That anyone can contend (other than as a joke) that the the military is a
socialist institution testifies only to the debasement of the term
"socialism" in the 20th century. From the coinage of the word to the
Russian Revolution, socialism meant democracy applied to the economy. (It
meant a good bit more than that, but democratic control of productive
property was the conditio sine qua non.) Only when the Russian Revolution
was seized by a group of right-wing (i.e., authoritarian) Marxists (viz.,
the Bolsheviks, who then adopted the generally-unused appellation
"Communist"), did the term socialism come to be used for state-ownership,
a usage inconsistent with what had gone before.

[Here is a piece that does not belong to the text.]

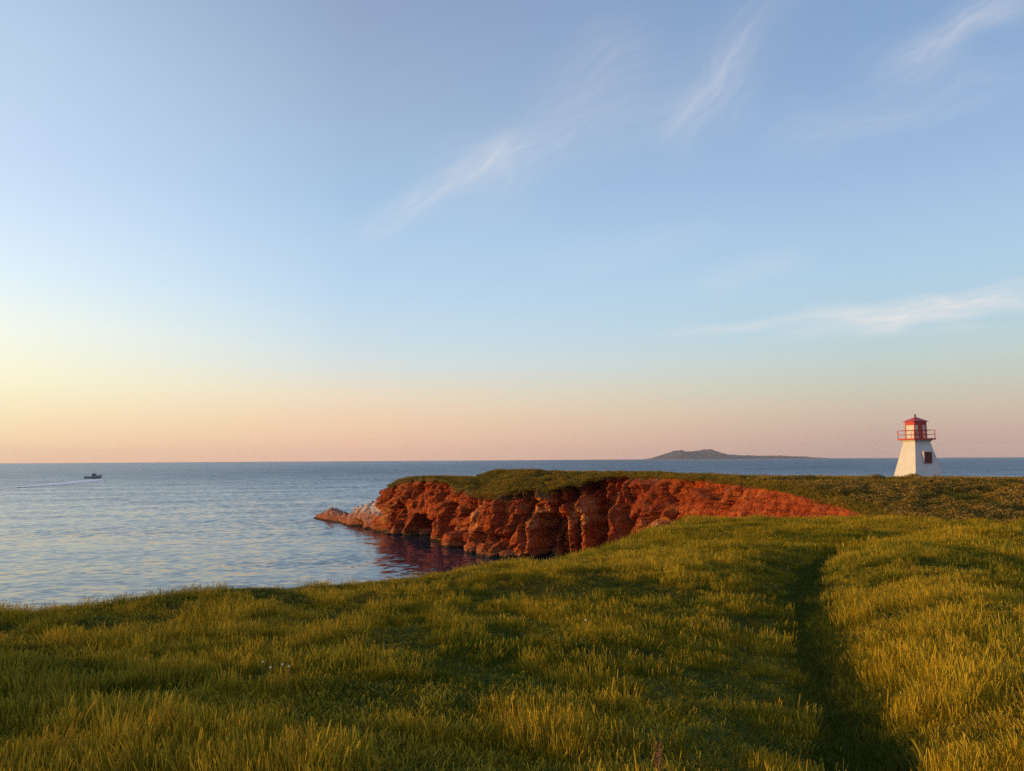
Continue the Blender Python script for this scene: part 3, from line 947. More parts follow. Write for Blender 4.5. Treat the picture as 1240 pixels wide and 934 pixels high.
# ------------------------------------------------------------------ lighthouse
def build_lighthouse():
    white = paint("white_paint", (0.58, 0.56, 0.53), 0.55, 0.06, 1.2, 0.004)
    red = paint("red_paint", (0.50, 0.045, 0.030), 0.45, 0.2, 2.0, 0.003)
    dark = paint("dark_paint", (0.035, 0.020, 0.018), 0.5, 0.2)
    iron = paint("finial_iron", (0.06, 0.07, 0.05), 0.5, 0.2)
    conc = paint("concrete", (0.42, 0.40, 0.37), 0.9, 0.2, 2.0, 0.01)
    gm, T, out = new_mat("lantern_glass")
    gl = T.node('ShaderNodeBsdfGlossy', {'Color': (0.9, 0.9, 0.9, 1), 'Roughness': 0.03})
    tr = T.node('ShaderNodeBsdfTransparent', {'Color': (0.86, 0.88, 0.88, 1)})
    mx = T.node('ShaderNodeMixShader', {0: T.math('ADD', T.node('ShaderNodeFresnel', {0: 1.5}).outputs[0], 0.08), 1: tr.outputs[0], 2: gl.outputs[0]})
    T.l.new(mx.outputs[0], out.inputs[0])
    wg = bpy.data.materials.new("window_glass")
    wg.use_nodes = True
    wb = wg.node_tree.nodes['Principled BSDF']
    wb.inputs['Base Color'].default_value = (0.012, 0.010, 0.010, 1)
    wb.inputs['Roughness'].default_value = 0.08

    lx, ly = 53.4, 102.5
    gz = float(land(np.array([lx]), np.array([ly]))[0])
    zb = 11.42 - 0.22
    L = empty("lighthouse", (lx, ly, zb), R(11.4))
    setp(L, 'white four-sided tapering lighthouse with red lantern and gallery standing on the grassy headland', 'lighthouse')
    MB().box(-2.25, 2.25, -2.25, 2.25, min(-0.9, gz - zb - 0.6), 0.06).build("foundation", conc, L, 0.02)
    # walls: straight batter, then a cove flaring out under the gallery
    H = 5.02
    b0, b1 = 2.12, 1.06
    t = MB()
    prof = [(0.06, b0), (4.55, b0 + (b1 - b0) * 4.55 / H), (4.82, 1.15), (4.96, 1.30), (5.04, 1.36)]
    for (z0, a0), (z1, a1) in zip(prof[:-1], prof[1:]):
        vs0 = [(-a0, -a0, z0), (a0, -a0, z0), (a0, a0, z0), (-a0, a0, z0)]
        vs1 = [(-a1, -a1, z1), (a1, -a1, z1), (a1, a1, z1), (-a1, a1, z1)]
        A = [t.bm.verts.new(p) for p in vs0]
        B = [t.bm.verts.new(p) for p in vs1]
        for k in range(4):
            t.bm.faces.new((A[k], A[(k + 1) % 4], B[(k + 1) % 4], B[k]))
    bmesh.ops.remove_doubles(t.bm, verts=t.bm.verts, dist=0.001)
    t.build("tower_wall", white, L)
    # corner boards
    for sx in (-1, 1):
        for sy in (-1, 1):
            a0, a1 = b0 + 0.012, b0 + (b1 - b0) * 4.5 / H + 0.012
            w = 0.12
            MB().hull8([(sx * (a0 - w), sy * (a0 - w), 0.06), (sx * a0, sy * (a0 - w), 0.06), (sx * a0, sy * a0, 0.06), (sx * (a0 - w), sy * a0, 0.06),
                        (sx * (a1 - w), sy * (a1 - w), 4.5), (sx * a1, sy * (a1 - w), 4.5), (sx * a1, sy * a1, 4.5), (sx * (a1 - w), sy * a1, 4.5)]).build("corner_board", white, L)
    # gallery
    G = MB().box(-1.62, 1.62, -1.62, 1.62, 5.045, 5.24).build("gallery_deck", red, L, 0.015)
    rl = MB()
    for z in (5.75, 6.30):
        for k in range(4):
            c = [(-1.54, -1.54), (1.54, -1.54), (1.54, 1.54), (-1.54, 1.54)]
            a, b = c[k], c[(k + 1) % 4]
            rl.tube((a[0], a[1], z), (b[0], b[1], z), 0.028, n=6)
    rl.build("railing", red, L)
    for (x, y) in [(-1.54, -1.54), (1.54, -1.54), (1.54, 1.54), (-1.54, 1.54), (0, -1.54), (0, 1.54), (-1.54, 0), (1.54, 0)]:
        MB().box(x - 0.035, x + 0.035, y - 0.035, y + 0.035, 5.24, 6.33).build("railing_post", red, L)
    # lantern room
    a = 0.84
    zl, zt = 5.24, 7.42
    for sx in (-1, 1):
        for sy in (-1, 1):
            MB().box(sx * a - 0.07, sx * a + 0.07, sy * a - 0.07, sy * a + 0.07, zl, zt - 0.42).build("lantern_post", red, L)
    MB().box(-a - 0.072, a + 0.072, -a - 0.072, a + 0.072, zt - 0.42, zt).build("lantern_cornice", red, L, 0.01)
    # left (sunlit) side: white boarded panel with a thin red transom
    pn = MB().box(-a - 0.02, -a + 0.04, -a + 0.072, a - 0.072, zl, zt - 0.422).build("lantern_panel", white, L)
    MB().box(-a - 0.045, -a - 0.021, -a + 0.072, a - 0.072, 6.28, 6.33).build("transom", red, pn)
    # door side
    dr = MB().box(-0.33, 0.33, -a - 0.035, -a + 0.04, zl, zt - 0.422).build("lantern_door", red, L, 0.008)
    MB().ball((0.24, -a - 0.06, 6.25), 0.045).build("handle", iron, dr)
    for (x0, x1) in ((-a + 0.072, -0.332), (0.332, a - 0.072)):
        pane = MB().box(x0, x1, -a - 0.01, -a + 0.01, zl + 0.18, zt - 0.424).build("lantern_pane", gm, L)
        MB().box(x0, x1, -a - 0.03, -a + 0.03, zl, zl + 0.178).build("sill", white, pane)
    for sgn, axis in ((1, 'x'), (1, 'y')):
        if axis == 'x':
            pane = MB().box(a - 0.01, a + 0.01, -a + 0.072, a - 0.072, zl + 0.55, zt - 0.424).build("lantern_pane", gm, L)
            MB().box(a - 0.03, a + 0.03, -a + 0.072, a - 0.072, zl, zl + 0.548).build("sill", white, pane)
        else:
            pane = MB().box(-a + 0.072, a - 0.072, a - 0.01, a + 0.01, zl + 0.18, zt - 0.424).build("lantern_pane", gm, L)
            MB().box(-a + 0.072, a - 0.072, a - 0.03, a + 0.03, zl, zl + 0.178).build("sill", white, pane)
    # lamp inside
    lamp = MB().tube((0, 0, zl), (0, 0, zl + 0.75), 0.12, n=10).tube((0, 0, zl + 0.75), (0, 0, zl + 1.15), 0.2, n=12)
    lamp.build("beacon", iron, L)
    # roof and finial
    rf = MB()
    e, ez = 1.10, zt + 0.002
    rf.hull8([(-e, -e, ez), (e, -e, ez), (e, e, ez), (-e, e, ez), (-e, -e, ez + 0.07), (e, -e, ez + 0.07), (e, e, ez + 0.07), (-e, e, ez + 0.07)])
    rf.hull8([(-e + .03, -e + .03, ez + 0.071), (e - .03, -e + .03, ez + 0.071), (e - .03, e - .03, ez + 0.071), (-e + .03, e - .03, ez + 0.071),
              (-0.12, -0.12, ez + 0.62), (0.12, -0.12, ez + 0.62), (0.12, 0.12, ez + 0.62), (-0.12, 0.12, ez + 0.62)])
    rf.build("roof", red, L)
    MB().tube((0, 0, ez + 0.60), (0, 0, ez + 0.86), 0.10, 0.09, n=10).ball((0, 0, ez + 0.92), 0.13, 0.8).build("finial", iron, L, smooth=True)
    # window on the shaded face, upright in a little white box standing out of the sloping wall
    wx, wz0, wz1 = 0.10, 2.0, 3.5
    yb = -(b0 + (b1 - b0) * wz0 / H) - 0.14           # face plane
    fr = MB().box(wx - 0.62, wx + 0.62, yb, yb + 0.60, wz0, wz1)
    win = fr.build("window", white, L, 0.006)
    f2 = MB()
    yf = yb - 0.003
    for (x0, x1, z0, z1) in ((wx - .56, wx - .45, wz0 + .03, wz1 - .03), (wx + .45, wx + .56, wz0 + .03, wz1 - .03), (wx - .449, wx + .449, wz0 + .03, wz0 + .15),
                             (wx - .449, wx + .449, wz1 - .15, wz1 - .03), (wx - .04, wx + .04, wz0 + .151, wz1 - .151), (wx - .449, wx - .041, 2.72, 2.78), (wx + .041, wx + .449, 2.72, 2.78)):
        f2.box(x0, x1, yf - 0.05, yf, z0, z1)
    f2.build("frame", paint("window_red", (0.30, 0.028, 0.020), 0.5, 0.2), win)
    MB().box(wx - .449, wx + .449, yf - 0.012, yf, wz0 + .151, wz1 - .151).build("pane", wg, win)
    return L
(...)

Chomsky points out that
the remarkable agreement between the US and the USSR that the latter was
socialist was collusion in a lie:
One can debate the meaning of the term "socialism," but if it means anything,
it means control of production by the workers themselves, not owners and
managers, whether in capitalist enterprises or an absolute state.
To refer to the Soviet Union as socialist is an interesting case of doctrinal
doublespeak. The Bolshevik coup of October 1917 placed state power in the
hands of Lenin and Trotsky, who moved quickly to dismantle the incipient
socialist institutions that had grown up during the popular revolution of the
preceding months-- the factory councils, the Soviets, in fact any organ of
popular control-- and to convert the workforce into what they called a "labor
army" under the command of the leader. In any meaningful sense of the term
"socialism," the Bolsheviks moved at once to destroy its existing
elements. No socialist deviation has been permitted since.
These developments came as no surprise to leading Marxist intellectuals, who
had criticized Lenin's doctrines for years (as had Trotsky) because they
would centralize authority in the hands of the vanguard Party and its
leaders. In fact, decades earlier, the anarchist thinker Bakunin had
predicted that the emerging intellectual class would follow one of two paths:
either they would try to exploit popular struggles to take state power
themselves, becoming a brutal and oppressive Red bureaucracy; or they would
become the managers and ideologists of the state capitalist societies, if
popular revolution failed. It was a perceptive insight, on both counts.
The world's two major propaganda systems did not agree on much, but they
did agree on using the term socialism to refer to the immediate destruction
of every element of socialism by the Bolsheviks. That's not too surprising.
The Bolsheviks called their system socialist as to exploit the moral prestige
of socialism.
The West adopted the same usage for the opposite reason: to defame the feared
libertarian ideals by associating them with the Bolshevik dungeon, to
undermine the popular belief that there really might be progress towards a
more just society with democratic control over its basic institutions and
concern for human needs and rights.
If socialism is the tyranny of Lenin and Stalin, then sane people will
say: not for me. And if that's the only alternative to corporate state
capitalism, then many will submit to its authoritarian structures as the only
reasonable choice.
With the collapse of the Soviet system, there's an opportunity to revive the
lively and vigorous libertarian socialist thought that was not able to
withstand the doctrinal and repressive assaults of the major systems of
power. How large a hope that is, we cannot know. But as least one roadblock
has been removed, In that sense, the disappearance of the Soviet Union is a
small victory for socialism, much as the defeat of the fascist powers was.